In the current climate, this is actually a good thing. I’m sure lot of people showing an interest in /e/ are doing so because we’re sick of the global dominance of these huge US data slurping mega-corporations –all the more so with the recent transparently protectionist campaign to destroy HuaWei– and we’re looking for an alternative that’s not based in the US and so not beholden to the wishes of the US government.

I read about /e/ on a tech news site as an alternative open source phone OS, not based in the US and I arrived on your site. The first thing I saw was icons for major European languages and I thought “Aha! This looks promising”.

Then I started to read and it’s the usual Silicon Valley Americanised English everywhere [ /e/ is even said to be ideal for “Moms” ] and I can’t help but just think “Meh! –Just another American project which talks freedom and privacy but will cave in when the Whitehouse snaps its fingers”

As you say, the majority of your project team are non-English speakers. So the subtleties of the distinction between US and UK/EU English are probably lost on you. But to a native English speaker, the /e/ website reads as an American website. Which I’d suggest is not the ideal way to reassure people that their privacy is in safe hands, or that the project is independent of government interference.

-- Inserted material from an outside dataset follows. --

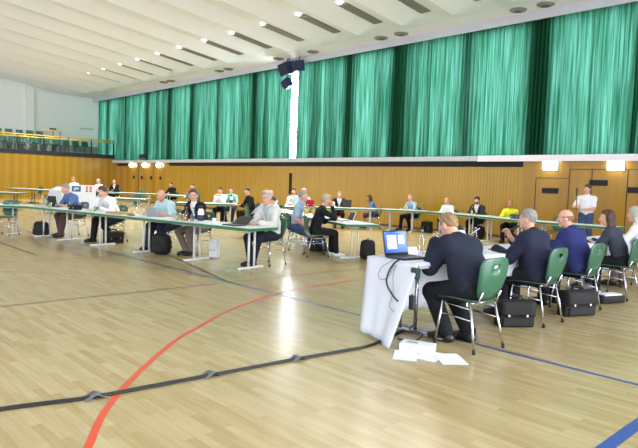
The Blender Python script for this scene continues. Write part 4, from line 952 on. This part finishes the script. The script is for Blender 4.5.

Hummm that sounds interesting for me :slight_smile:
Even if it’s a global project, to be more european could be nice :slight_smile:

Problem is, we (not native) are not getting any difference between both.
Only english native speakers can :relaxed:


Definitely, not what /e/ wants to be!!! This is exactly what we’re trying to avoid!!

Thanks all for the comments. All points are noted. Since we are moving into politics which is not in scope of this site. Closing the topic.